# GOAL OF THE EXERCISE
Give the data below again, word for word.
===============
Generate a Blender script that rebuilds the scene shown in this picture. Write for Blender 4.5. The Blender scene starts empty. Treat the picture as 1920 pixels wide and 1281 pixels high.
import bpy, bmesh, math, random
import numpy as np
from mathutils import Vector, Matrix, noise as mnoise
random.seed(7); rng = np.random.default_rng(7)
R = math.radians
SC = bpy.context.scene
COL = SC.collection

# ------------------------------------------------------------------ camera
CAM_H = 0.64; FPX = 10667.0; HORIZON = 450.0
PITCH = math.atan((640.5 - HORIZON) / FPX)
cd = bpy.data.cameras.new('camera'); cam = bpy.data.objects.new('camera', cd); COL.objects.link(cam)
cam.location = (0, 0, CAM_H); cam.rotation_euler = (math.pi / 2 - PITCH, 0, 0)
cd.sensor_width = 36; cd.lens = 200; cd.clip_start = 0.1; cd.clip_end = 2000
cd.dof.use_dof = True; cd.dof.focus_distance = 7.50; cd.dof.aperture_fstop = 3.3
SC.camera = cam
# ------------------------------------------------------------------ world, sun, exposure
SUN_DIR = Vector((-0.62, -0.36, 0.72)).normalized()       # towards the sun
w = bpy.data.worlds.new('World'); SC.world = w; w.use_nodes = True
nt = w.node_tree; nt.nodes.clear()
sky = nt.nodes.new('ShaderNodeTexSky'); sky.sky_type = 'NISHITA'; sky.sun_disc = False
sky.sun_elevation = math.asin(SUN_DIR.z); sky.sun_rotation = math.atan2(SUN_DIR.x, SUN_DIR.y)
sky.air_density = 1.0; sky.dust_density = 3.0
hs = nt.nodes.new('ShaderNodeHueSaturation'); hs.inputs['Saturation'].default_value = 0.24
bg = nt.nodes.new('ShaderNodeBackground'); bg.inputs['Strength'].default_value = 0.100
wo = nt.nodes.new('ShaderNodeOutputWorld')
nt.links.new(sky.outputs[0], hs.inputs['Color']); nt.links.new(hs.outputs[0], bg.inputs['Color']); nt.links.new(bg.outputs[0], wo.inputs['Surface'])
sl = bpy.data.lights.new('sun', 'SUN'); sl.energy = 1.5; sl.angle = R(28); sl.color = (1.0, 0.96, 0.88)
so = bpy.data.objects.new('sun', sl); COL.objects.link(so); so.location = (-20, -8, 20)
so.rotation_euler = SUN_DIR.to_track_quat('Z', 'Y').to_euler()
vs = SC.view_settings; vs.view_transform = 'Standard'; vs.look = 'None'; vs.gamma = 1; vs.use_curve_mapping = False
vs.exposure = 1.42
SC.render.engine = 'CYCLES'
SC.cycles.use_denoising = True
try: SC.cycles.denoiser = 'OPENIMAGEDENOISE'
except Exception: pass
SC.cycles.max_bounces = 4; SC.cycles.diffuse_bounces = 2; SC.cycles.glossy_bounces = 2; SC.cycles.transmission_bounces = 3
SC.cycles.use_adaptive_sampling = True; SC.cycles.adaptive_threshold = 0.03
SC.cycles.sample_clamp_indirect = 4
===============
# TASK RESPONSE
Generate a Blender script that rebuilds the scene shown in this picture. Write for Blender 4.5. The Blender scene starts empty. Treat the picture as 1920 pixels wide and 1281 pixels high.
import bpy, bmesh, math, random
import numpy as np
from mathutils import Vector, Matrix, noise as mnoise
random.seed(7); rng = np.random.default_rng(7)
R = math.radians
SC = bpy.context.scene
COL = SC.collection

# ------------------------------------------------------------------ camera
CAM_H = 0.64; FPX = 10667.0; HORIZON = 450.0
PITCH = math.atan((640.5 - HORIZON) / FPX)
cd = bpy.data.cameras.new('camera'); cam = bpy.data.objects.new('camera', cd); COL.objects.link(cam)
cam.location = (0, 0, CAM_H); cam.rotation_euler = (math.pi / 2 - PITCH, 0, 0)
cd.sensor_width = 36; cd.lens = 200; cd.clip_start = 0.1; cd.clip_end = 2000
cd.dof.use_dof = True; cd.dof.focus_distance = 7.50; cd.dof.aperture_fstop = 3.3
SC.camera = cam
# ------------------------------------------------------------------ world, sun, exposure
SUN_DIR = Vector((-0.62, -0.36, 0.72)).normalized()       # towards the sun
w = bpy.data.worlds.new('World'); SC.world = w; w.use_nodes = True
nt = w.node_tree; nt.nodes.clear()
sky = nt.nodes.new('ShaderNodeTexSky'); sky.sky_type = 'NISHITA'; sky.sun_disc = False
sky.sun_elevation = math.asin(SUN_DIR.z); sky.sun_rotation = math.atan2(SUN_DIR.x, SUN_DIR.y)
sky.air_density = 1.0; sky.dust_density = 3.0
hs = nt.nodes.new('ShaderNodeHueSaturation'); hs.inputs['Saturation'].default_value = 0.24
bg = nt.nodes.new('ShaderNodeBackground'); bg.inputs['Strength'].default_value = 0.100
wo = nt.nodes.new('ShaderNodeOutputWorld')
nt.links.new(sky.outputs[0], hs.inputs['Color']); nt.links.new(hs.outputs[0], bg.inputs['Color']); nt.links.new(bg.outputs[0], wo.inputs['Surface'])
sl = bpy.data.lights.new('sun', 'SUN'); sl.energy = 1.5; sl.angle = R(28); sl.color = (1.0, 0.96, 0.88)
so = bpy.data.objects.new('sun', sl); COL.objects.link(so); so.location = (-20, -8, 20)
so.rotation_euler = SUN_DIR.to_track_quat('Z', 'Y').to_euler()
vs = SC.view_settings; vs.view_transform = 'Standard'; vs.look = 'None'; vs.gamma = 1; vs.use_curve_mapping = False
vs.exposure = 1.42
SC.render.engine = 'CYCLES'
SC.cycles.use_denoising = True
try: SC.cycles.denoiser = 'OPENIMAGEDENOISE'
except Exception: pass
SC.cycles.max_bounces = 4; SC.cycles.diffuse_bounces = 2; SC.cycles.glossy_bounces = 2; SC.cycles.transmission_bounces = 3
SC.cycles.use_adaptive_sampling = True; SC.cycles.adaptive_threshold = 0.03
SC.cycles.sample_clamp_indirect = 4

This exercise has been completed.